There’s a popular myth in the learning industry that 80% of the learning that happens in organisations is informal whilst 20% is derived from formal learning interventions e.g. face to face courses and e-learning. Think about it. How could you actually measure how much informal learning is actually happening with any degree of scientific robustness? Once again the assumption that the Pareto Principle applies has been repeated enough times for it to become an accepted truth.
But putting aside my hobby horses, I have read quite a lot about informal learning over the past few weeks. After all, if 80% of the learning does actually happen despite what an L&D does, what savvy L&D practitioner would not be wanting to claim the credit for informal learning?
In April’s e-learning Age, Vaughan Waller argues that attempts by an L&D department to ‘formalise’ learning are doomed, especially if this process of annexation is done clumsily. At April’s ELN webinar on informal learning, there was a degree of confusion of how to deal with informal learning – it seems like accurately defining the boundary between formal and informal is quite difficult in practice.
Since that webinar, I think that Jane Knight has struck the right tone by aligning informal learning with Web 2.0 and social learning.

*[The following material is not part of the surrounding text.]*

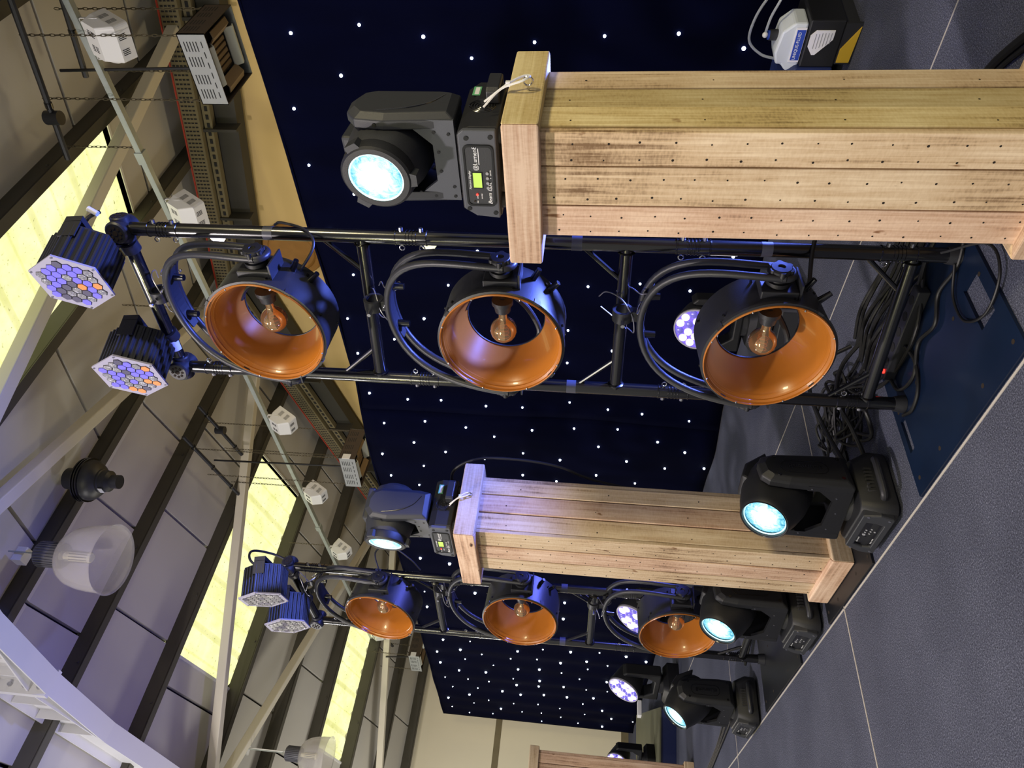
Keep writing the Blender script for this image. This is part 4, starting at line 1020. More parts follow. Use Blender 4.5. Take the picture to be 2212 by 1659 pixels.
    bp_ = MB(); bp_.prism(pl, 0.05, 0.062, 'X', RM); bp_.box(-0.055, 0.052, -0.10, 0.10, 0.146, 0.170, RM); bp_.build('yoke_tray', 'dark_plastic', r, smooth=False)
    for (y, z) in ((-0.108, 0.272), (-0.108, 0.235), (-0.09, 0.205), (-0.03, 0.198), (0.03, 0.198), (0.10, 0.265), (0.112, 0.222), (0.08, 0.165), (-0.085, 0.165), (0.112, 0.165)):
        q = MB(); c = RM @ Vector((-0.0655, y, z)); q.cyl(c, c - RM @ Vector((0.0025, 0, 0)), 0.0048, n=12); q.build('screw', 'black_gloss', cpo)
    # head
    AXm = Matrix.Rotation(R(-90), 4, 'Y')
    hd = MB(); hd.lathe([(0.001, -0.125), (0.055, -0.120), (0.086, -0.100), (0.104, -0.06), (0.108, -0.01), (0.105, 0.04), (0.094, 0.090), (0.086, 0.115), (0.078, 0.118)], 40, AXm)
    for v in range(len(hd.v)):
        x, y, z = hd.v[v]; hd.v[v] = (x, max(-0.092, min(0.092, y)), z)
    ho = hd.build('head_shell', 'dark_plastic', r, (0, 0, 0.348), (0, R(tilt), Y)); ho.scale = (1.14, 1.06, 1.14)
    fin = MB(); fin.box(-0.05, 0.09, -0.055, 0.055, 0.080, 0.112); fin.build('head_fin', 'dark_plastic', ho, smooth=False, bevel=0.008)
    rg = MB().lathe([(0.073, 0.100), (0.090, 0.100), (0.093, 0.108), (0.090, 0.132), (0.084, 0.137), (0.070, 0.137), (0.068, 0.128)], 44, AXm, closed=True).build('lens_ring', 'black_plastic', ho)
    nt = MB().prism([(-0.020, 0.085), (0.020, 0.085), (0.016, 0.102), (-0.016, 0.102)], -0.134, -0.106, 'X').mesh('ring_lug', 'dark_plastic', smooth=False)
    for k in range(3): inst(nt, 'ring_lug', ho, rot=(R(120 * k + 60), 0, 0))
    MB().lathe([(0.0705, 0.126), (0.066, 0.130), (0.045, 0.136), (0.02, 0.1385), (0.0005, 0.139)], 44, AXm).build('lens', 'beam_lens', ho)
    MB().lathe([(0.066, 0.1285), (0.0705, 0.1285), (0.0705, 0.1355), (0.066, 0.134)], 44, AXm, closed=True).build('lens_rim', 'lens_edge', ho)
    return r
head_angular('grey moving head on the near pillar, green display and bright cyan lens', (1.818, 1.067, 1.437), -1, 5)
head_angular('grey moving head on the second pillar, with its lens turned towards the far truss', (1.745, 2.995, 1.752), -10, 2)

def head_round(label, loc, pan, tilt, yaw=0.0):
    """beam head with rounded black body on the stage floor; front = local -X"""
    r = thing('moving_head', label, 'moving head', loc, yaw, group='black beam heads on the stage floor')
    ft = MB().cyl((0, 0, 0), (0, 0, 0.018), 0.016, 0.02, n=14).mesh('foot', 'rubber')
    for a in (-0.10, 0.10):
        for b in (-0.105, 0.105): inst(ft, 'foot', r, (a, b, 0))
    # base with sloped sides
    lo = rrect(-0.145, 0.145, -0.150, 0.150, 0.045, 4); hi = rrect(-0.118, 0.120, -0.122, 0.122, 0.04, 4); mid = rrect(-0.148, 0.148, -0.152, 0.152, 0.045, 4)
    n = len(lo); q = MB()
    vs = [(p[0], p[1], 0.014) for p in lo] + [(p[0], p[1], 0.075) for p in mid] + [(p[0], p[1], 0.140) for p in hi]
    fs = [tuple(range(n - 1, -1, -1)), tuple(range(2 * n, 3 * n))]
    for lv in (0, 1):
        for k in range(n): j = (k + 1) % n; fs.append((lv * n + k, lv * n + j, (lv + 1) * n + j, (lv + 1) * n + k))
    q.add(vs, fs); base = q.build('base', 'black_plastic', r, bevel=0.004)
    # sloping front bezel with a recessed control panel
    FM = frame((-0.150, 0, 0.030), (0, -1, 0), (0.20, 0, 1))     # local x = reading direction, y = up the slope, z = out
    bz = MB(); bz.ring([(-0.125, 0.0), (0.125, 0.0), (0.132, 0.05), (0.110, 0.108), (-0.110, 0.108), (-0.132, 0.05)], [(-0.085, 0.022), (0.070, 0.022), (0.075, 0.05), (0.070, 0.082), (-0.085, 0.082), (-0.092, 0.05)], -0.03, 0.014, 'Z', FM)
    bzo = bz.build('front_panel', 'dark_plastic', r, smooth=False, bevel=0.006)
    MB().prism([(-0.09, 0.02), (0.074, 0.02), (0.078, 0.05), (0.074, 0.084), (-0.09, 0.084), (-0.096, 0.05)], -0.02, 0.004, 'Z', FM).build('control_panel', 'black_gloss', bzo, smooth=False)
    T = lambda x, y: FM @ Matrix.Translation((x, y, 0.0044))
    MB().box(-0.07, -0.03, 0.034, 0.070, 0.003, 0.0055, FM).build('screen', 'black_plastic', bzo, smooth=False)
    text('@Lumen8', 0.0085, 'print_white', bzo, T(-0.078, 0.073), depth=0.0003); text('Beam', 0.0075, 'print_white', bzo, T(-0.072, 0.024), depth=0.0003)
    text('DMX', 0.006, 'print_white', bzo, T(-0.05, 0.0125 + 0.012), depth=0.0003)
    kn = MB().cyl(FM @ Vector((0, 0, 0.002)), FM @ Vector((0, 0, 0.006)), 0.0048, n=12)
    bt = MB().cyl((0, 0, 0), (0, 0, 0.003), 0.004, n=12)
    for (x, y, rr) in ((-0.018, 0.066, 0.006), (-0.002, 0.066, 0.0035), (0.014, 0.066, 0.0035), (-0.006, 0.050, 0.0035), (0.010, 0.050, 0.0035), (0.026, 0.050, 0.0035), (0.012, 0.036, 0.0035)):
        MB().cyl(FM @ Vector((x, y, 0.003)), FM @ Vector((x, y, 0.007)), rr, n=12).build('button', 'button_grey', bzo)
    for (x, y) in ((-0.112, 0.016), (0.112, 0.016), (-0.112, 0.088), (0.110, 0.088)):
        MB().cyl(FM @ Vector((x, y, 0.012)), FM @ Vector((x, y, 0.0155)), 0.005, n=10).build('screw', 'steel', bzo)
    for s in (-1, 1):
        hd = MB(); y0 = s * 0.138
        hd.tube(bez([(-0.085, y0, 0.062), (-0.075, y0 + s * 0.036, 0.070), (0.0, y0 + s * 0.048, 0.075), (0.075, y0 + s * 0.036, 0.070), (0.09, y0, 0.062)], 6), 0.013, 10)
        hd.build('carry_handle', 'black_satin', r)
        vt = MB()
        for k in range(7): vt.box(-0.05 + 0.016 * k, -0.042 + 0.016 * k, min(y0, y0 + s * .012), max(y0, y0 + s * .012), 0.082, 0.110)
        vt.build('vent_slats', 'slot_dark', base, smooth=False)
    Y = R(pan); RM = Matrix.Rotation(Y, 4, 'Z')
    MB().cyl((0, 0, 0.138), (0, 0, 0.165), 0.085, 0.075, n=32).build('pan_ring', 'black_plastic', r)
    for s in (-1, 1):
        o_ = [(-0.085, 0.158), (0.085, 0.158), (0.090, 0.24), (0.080, 0.44), (0.060, 0.490), (0.02, 0.505), (-0.04, 0.500), (-0.068, 0.470), (-0.078, 0.40)]
        i_ = [(-0.062, 0.185), (0.066, 0.185), (0.070, 0.25), (0.060, 0.42), (0.044, 0.465), (0.014, 0.480), (-0.028, 0.475), (-0.050, 0.452), (-0.058, 0.39)]
        ya, yb, yc = s * 0.112, s * 0.142, s * 0.160; n = len(o_)
        vs = [(p[0], ya, p[1]) for p in o_] + [(p[0], yb, p[1]) for p in o_] + [(p[0], yc, p[1]) for p in i_]
        fs = [tuple(range(n)), tuple(range(2 * n, 3 * n))]
        for lv in (0, 1):
            for k in range(n): j = (k + 1) % n; fs.append((lv * n + k, lv * n + j, (lv + 1) * n + j, (lv + 1) * n + k))
        a = MB(); a.add(vs, fs, RM); ao = a.build('yoke_arm', 'black_plastic', r, smooth=False, bevel=0.006)
        A = MB(); oo = rrect(-0.034, 0.034, 0.245, 0.425, 0.033, 5); ii = [(p[0] * 0.94, 0.335 + (p[1] - 0.335) * 0.976) for p in oo]
        A.ring(oo, ii, s * 0.1595, s * 0.1615, 'Y', RM); A.build('logo_outline', 'black_gloss', ao)
        L_ = frame(RM @ Vector((0.012 * (1 if s < 0 else -1), s * 0.1602, 0.262 if s < 0 else 0.262)), (0, 0, 1), RM @ Vector((-1.0 if s < 0 else 1.0, 0, 0)))
        text('eLumen8', 0.036, 'black_gloss', ao, L_, depth=0.0012)
        for (px, pz) in ((-0.048, 0.435), (0.05, 0.44), (0.055, 0.20), (-0.05, 0.20)):
            c = RM @ Vector((px, s * 0.156, pz)); MB().cyl(c, c + RM @ Vector((0, s * 0.006, 0)), 0.007, n=12).build('screw', 'black_gloss', ao)
    cp = MB(); pl = [(-0.135, 0.160), (0.135, 0.160), (0.135, 0.33), (0.112, 0.33), (0.112, 0.29), (0.07, 0.235), (-0.06, 0.225), (-0.112, 0.285), (-0.112, 0.33), (-0.135, 0.33)]
    cp.prism(pl, -0.082, -0.068, 'X', RM); cpo = cp.build('yoke_plate', 'black_plastic', r, smooth=False)
    bp_ = MB(); bp_.prism(pl, 0.068, 0.082, 'X', RM); bp_.box(-0.07, 0.07, -0.115, 0.115, 0.158, 0.185, RM); bp_.build('yoke_tray', 'black_plastic', r, smooth=False)
    for (y, z) in ((-0.122, 0.315), (0.122, 0.315), (-0.08, 0.215), (0.09, 0.215), (0.0, 0.20)):
        c = RM @ Vector((-0.0815, y, z)); MB().cyl(c, c - RM @ Vector((0.002, 0, 0)), 0.003, n=8).build('screw', 'steel', cpo)
    AXm = Matrix.Rotation(R(-90), 4, 'Y')
    hd = MB(); hd.lathe([(0.001, -0.150), (0.065, -0.145), (0.104, -0.122), (0.126, -0.082), (0.133, -0.03), (0.129, 0.03), (0.115, 0.09), (0.099, 0.135), (0.096, 0.150), (0.091, 0.157), (0.086, 0.155), (0.084, 0.125), (0.0005, 0.12)], 48, AXm)
    for v in range(len(hd.v)):
        x, y, z = hd.v[v]; hd.v[v] = (x, max(-0.107, min(0.107, y)), z)
    ho = hd.build('head_shell', 'black_plastic', r, (0, 0, 0.412), (0, R(tilt), Y))
    fn = MB(); fn.prism([(-0.03, 0.095), (0.12, 0.075), (0.17, 0.10), (0.06, 0.152), (-0.02, 0.142)], -0.055, 0.055, 'Y'); fn.build('head_fin', 'black_plastic', ho, smooth=False, bevel=0.01)
    for y in (-0.06, 0.06):
        MB().cyl((-0.02, y, 0.090), (-0.02, y * 1.18, 0.106), 0.008, n=12).build('screw', 'black_gloss', ho)
    MB().lathe([(0.082, 0.124), (0.086, 0.124), (0.086, 0.156), (0.0855, 0.159), (0.0835, 0.156), (0.082, 0.145)], 48, AXm, closed=True).build('lens_ring', 'black_gloss', ho)
    MB().lathe([(0.083, 0.132), (0.076, 0.138), (0.05, 0.146), (0.02, 0.149), (0.0005, 0.1495)], 48, AXm).build('lens', 'beam_lens', ho)
    MB().lathe([(0.0785, 0.142), (0.0825, 0.142), (0.0825, 0.146), (0.0785, 0.146)], 48, AXm, closed=True).build('lens_rim', 'lens_edge', ho)
    return r
head_round('black moving head on the floor in front of the second pillar, cyan lens lit', (1.655, 2.475, 0.0), 12, 26)
head_round('black floor moving head left of the second pillar, before a far lantern', (1.640, 3.500, 0.0), 10, 26)
head_round('farthest black floor moving head, beyond the far truss, lens pointing left', (1.615, 4.860, 0.0), 8, 40)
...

There are several things that a formal L&D department can be doing to empower an organisation to be better at informal learning – it’s many of the things proposed by Senge in The Fifth Discipline (the most famous work on creating a learning organisation), except this time the chances of success are higher as we’ve got better technology and potentially a smaller degree of cultural change required when it comes to using the technology. However, this is not to underestimate the cultural change of getting people schooled in the world of “knowledge is power” to share when they feel their jobs are at risk e.g. would a partner be happy to offer up his ten top tips for negotiating fees?
The more critical question is, do you feel politically brave enough to make the case for increasing the use of informal learning when the budget that your salary comes out of might be put under yet more threat?